The Dish on Soap

The Dish on Soap

Or the soap on dish...

Either way, let’s talk soap! What is it? How is it made? What the heck is saponification? You have asked me for these details, and as the saying goes: Be careful what you ask for; you just might get it.

How does soap work?

Well it works by getting oil and water to play well together. Most of what you try to clean off your body with soap has an oily base to it. It's hard to wash off with water because water molecules are more attracted to one another than they are to oil. Consider this: when you try to wash a greasy pan with mere water, it will just run off without picking up the dirty, oily particles that cling to the surface.
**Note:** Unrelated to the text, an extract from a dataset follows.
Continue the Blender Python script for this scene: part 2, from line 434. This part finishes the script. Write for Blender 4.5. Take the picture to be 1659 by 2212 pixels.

But thousands of years ago, people figured out how to resolve this problem. They realized that if they took a fatty acid (ie: rendered fat from a cow) and mixed it with an alkaline substance (ie: water mixed with ashes), it would produce a substance that was incredibly efficient at getting dirt to wash away. (Source: Sciencing.com)

It is pure chemistry and yet it is pure magic. I never tire of watching my recipes saponify!

How is soap made?

Simplest explanation—the blending of two ingredients:
1.  an alkali
2.  an oil or fat

What is saponification?

Picture your favourite soap maker—yours truly, I hope—with 1) a big pot of heated oils and butters and 2) a pitcher of lye and water mixture. Out comes the blender. Blending begins and the mixture comes to trace, which is a soap maker term for "it starts forming into a pudding-like texture". It is pure chemistry and yet it is pure magic. I never tire of watching my recipes saponify. It is like a magic show and I am like an eager, impressionable, fascinated kid in the front row.